Black is recognized as a leading expert on Eleanor Roosevelt and the Universal Declaration of Human Rights. She has written and edited 10 books as well as a variety of articles on women, politics, and human rights policy; led workshops around the world on human rights, conflict resolution, and women's and girls' empowerment; curated exhibits on human rights for presidential libraries and other renowned repositories; and received awards from three universities for her commitment to students and her teaching. In 2022, Heartland Alliance International recognized her leadership with the Robert H. Kirschner Award for Global Activism.

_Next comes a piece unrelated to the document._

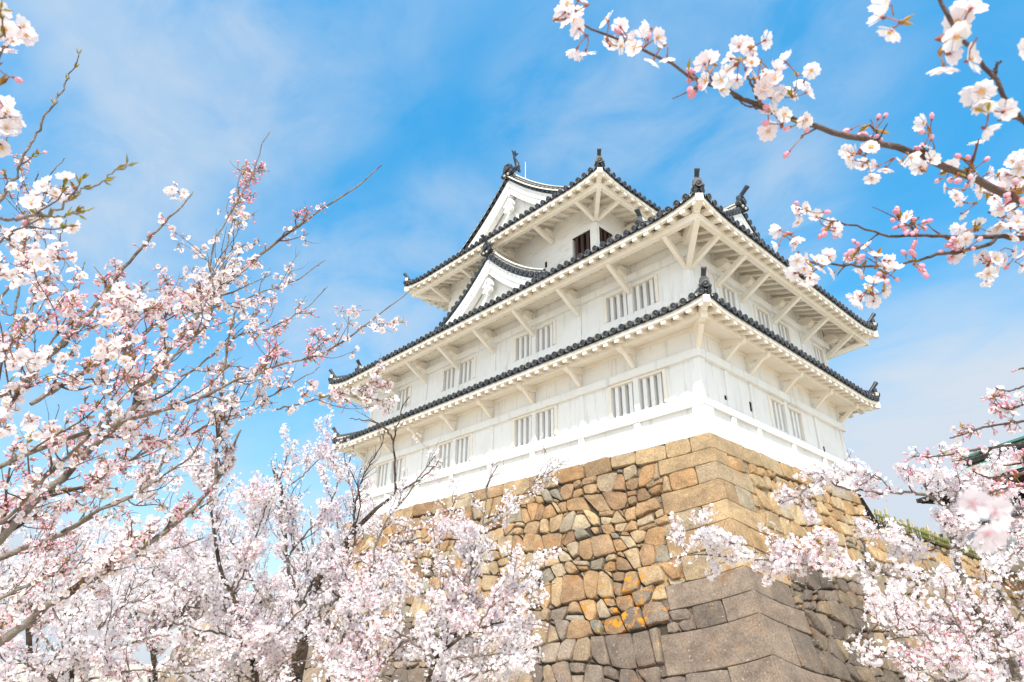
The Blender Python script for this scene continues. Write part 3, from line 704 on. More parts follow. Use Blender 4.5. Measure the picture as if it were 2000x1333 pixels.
def gable(c, e, n, zf, U, zlow, recess=0.40, board=0.46, gz=None, gs=1.0, roof_depth=None):
    """c: plan point under the apex on the gable front; e: along the gable, n: outwards; zf(u): roof height"""
    c = np.array((*c, 0.), float); e = np.array((*e, 0.), float); n = np.array((*n, 0.), float)
    K = 40
    us = [U*i/K for i in range(K+1)]
    def pt(u, sg, off, out):
        """point on the rake, off metres below it square to the slope"""
        du = 0.01; sl = (zf(u+du)-zf(max(0, u-du)))/(du+min(u, du) if u < du else 2*du)
        nn = math.hypot(1, sl); a = -sl/nn; b = -1/nn      # downward normal in (u, z) for falling rake is (sl, -1)
        uu = u+(sl/nn)*off; zz = zf(u)-off/nn
        if uu < 0: zz = zf(0)-off*nn*0.999 if False else zz; uu = 0.0; zz = min(zz, zf(u)-off*nn)
        return c+e*(sg*uu)+n*out+UP*zz
    g = empty_part = None
    # tiles along the rake
    mb = MB()
    arc = [0]; 
    for i in range(K): arc.append(arc[-1]+math.hypot(us[i+1]-us[i], zf(us[i+1])-zf(us[i])))
    tot = arc[-1]; nt_ = int(tot/0.27)
    for sg in (-1, 1):
        for k in range(nt_+1):
            if k == 0 and sg == 1: continue
            L_ = min(tot, 0.02+k*0.27); u = float(np.interp(L_, arc, us))
            p = c+e*(sg*u)+UP*(zf(u)+0.015)+n*0.03
            disc_tile(mb, p, n*0.99-UP*0.12, 0.098, 0.34)
        # dark under-edge with a scalloped lip
        top = []; bot = []; tb = []; bb = []
        M_ = nt_*6
        for k in range(M_+1):
            L_ = tot*k/M_; u = float(np.interp(L_, arc, us)); q = abs(math.sin(math.pi*(L_-0.02)/0.27))
            top.append(pt(u, sg, 0.01, 0.0)); bot.append(pt(u, sg, 0.075+0.035*q, 0.0)); tb.append(pt(u, sg, -0.01, -0.5)); bb.append(pt(u, sg, 0.075+0.035*q, -0.12))
        mb.grid([bot, top], 0, True, flip=sg > 0); mb.grid([top, tb], 0, True, flip=sg > 0); mb.grid([bb, bot], 0, True, flip=sg > 0)
    gt = mb.build('rake_tiles', [M['tile'], M['tile_rim'], M['mortar']], turret)
    # barge boards: stepped plaster mouldings
    mb = MB()
    for sg in (-1, 1):
        for (a, b, oo, oi) in ((0.10, 0.17, -0.03, -0.20), (0.171, 0.30, -0.052, -0.25), (0.301, 0.33, -0.042, -0.25), (0.331, board, -0.072, -0.30), (board+0.001, board+0.04, -0.058, -0.30)):
            rows = []
            for u in us:
                fl = 1.0+0.22*(u/U)
                q = [pt(u, sg, a*fl, oo), pt(u, sg, b*fl, oo), pt(u, sg, b*fl, oi), pt(u, sg, a*fl, oi)]
                rows.append(q+[q[0]])
            mb.grid(rows, 0, False, flip=sg < 0)
            mb.poly(rows[-1][:4])
    bb_ = mb.build('bargeboard', [M['plaster']], turret)
    # pediment wall
    mb = MB()
    rows = []
    for i in range(-K, K+1):
        u = abs(us[abs(i)]); sg = -1 if i < 0 else 1
        zt = zf(u)-0.2
        rows.append([c+e*(sg*u)-n*recess+UP*min(zlow, zt-0.01), c+e*(sg*u)-n*recess+UP*zt])
    mb.grid(rows, 0, False)
    ped = mb.build('gable_wall', [M['plaster']], turret)
    # carved pendant under the apex
    if gz is not None:
        mb = MB(); k = gs; cc = c-n*0.10+UP*gz
        out_ = [(0, 0.42), (0.16, 0.30), (0.30, 0.10), (0.31, -0.02), (0.22, -0.06), (0.27, -0.16), (0.24, -0.30), (0.13, -0.33), (0.09, -0.28), (0.05, -0.42), (-0.05, -0.42), (-0.09, -0.28), (-0.13, -0.33), (-0.24, -0.30), (-0.27, -0.16), (-0.22, -0.06), (-0.31, -0.02), (-0.30, 0.10), (-0.16, 0.30)]
        plate(mb, cc, e, UP, n, [(a*k*0.85, b*k*0.85) for a, b in out_], 0.10)
        for (a, b, r) in ((0.15, -0.20, 0.085), (-0.15, -0.20, 0.085), (0.19, 0.04, 0.075), (-0.19, 0.04, 0.075), (0, -0.06, 0.06)):
            mb.lathe(cc+e*a*k+UP*b*k+n*0.05, n, [(r*k, 0), (r*k, 0.03), (r*0.7*k, 0.045), (r*0.55*k, 0.03), (r*0.3*k, 0.035), (0.005, 0.05)], 10, 0)
        mb.lathe(cc+UP*0.20*k+n*0.05, n, [(0.07*k, 0), (0.075*k, 0.05), (0.03*k, 0.07), (0.005, 0.075)], 6, 0)
        mb.build('gable_pendant', [M['plaster']], turret, 0.008)

def ridge_end(c, e, n, k=1.0, tube=False, name='ridge_end_tile'):
    """ogre-tile shaped end plate of a ridge, facing n"""
    c = np.array(c, float); e = np.array((*e, 0.), float); n = np.array((*n, 0.), float); mb = MB()
    o = [(-0.20, -0.12), (0.20, -0.12), (0.30, -0.06), (0.33, 0.04), (0.25, 0.10), (0.20, 0.20), (0.20, 0.34), (0.11, 0.46), (-0.11, 0.46), (-0.20, 0.34), (-0.20, 0.20), (-0.25, 0.10), (-0.33, 0.04), (-0.30, -0.06)]
    plate(mb, c, e, UP, n, [(a*k, b*k) for a, b in o], 0.14, 0)
    rim = [(a*k*0.93, b*k*0.93+0.008) for a, b in o[5:11]]
    for i in range(len(rim)-1):
        p = c+n*0.075+e*rim[i][0]+UP*rim[i][1]; q = c+n*0.075+e*rim[i+1][0]+UP*rim[i+1][1]; mb.beam(p, q, 0.035*k, 0.035*k, up=n, m=1)
    disc_tile(mb, c+n*0.14+UP*0.18*k, n, 0.12*k, 0.10)
    for q in (-1, 1):
        mb.lathe(c+n*0.07+e*0.24*k*q+UP*0.0, n, [(0.07*k, 0), (0.07*k, 0.03), (0.04*k, 0.045), (0.03*k, 0.03), (0.01, 0.04)], 10, ms=[0, 1, 1, 0, 1])
        mb.lathe(c+n*0.06+e*0.10*k*q+UP*-0.06*k, n, [(0.05*k, 0), (0.05*k, 0.05), (0.03*k, 0.06)], 8, 2)
    if tube:
        a = n*0.75+UP*0.66; a /= np.linalg.norm(a)
        mb.lathe(c-n*0.05+UP*0.40*k, a, [(0.075*k, 0), (0.078*k, 0.36*k), (0.088*k, 0.50*k), (0.088*k, 0.53*k), (0.064*k, 0.53*k), (0.06*k, 0.515*k), (0.01, 0.52*k)], 14, ms=[0, 0, 1, 1, 0, 0, 1])
    return mb.build(name, [M['tile'], M['tile_rim'], M['mortar']], turret)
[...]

Black has advised former Liberian President and Nobel Peace Prize Laureate Ellen Johnson Sirleaf on archival, oral history, and other matters since 2006. In 2017, former Secretary of State Hillary Rodham Clinton asked Black to serve as her historian and advise her on her archive, oral history project, and other special initiatives.
Black’s other projects include “In the Shadow of 9/11: The Bipartisan Legislative Effort to Rebuild and Restore Lower Manhattan,” a Hewlett Foundation-funded legislative case study for American University’s Center for Political Negotiation; an upcoming initiative on China and the global women’s movement for the Georgetown Institute for Women, Peace, and Security; and an Oxford University-led reconstruction of the Good Friday Agreement negotiations.
She is a trustee of the Franklin D. Roosevelt Presidential Library, an advisor to the Vanderbilt Project on Unity and Democracy and the National Women’s History Museum, and a director of the Campaign School at Yale, the Marjorie Kovler Center for the Survivors of Torture, the Ellen Johnson Sirleaf Foundation, the Kilimanjaro Centre for Community Ophthalmology, and the University of Mary Washington.
Black received her PhD from the George Washington University, where she serves as editor emeritus of the Eleanor Roosevelt Papers Project and research professor of history and international affairs.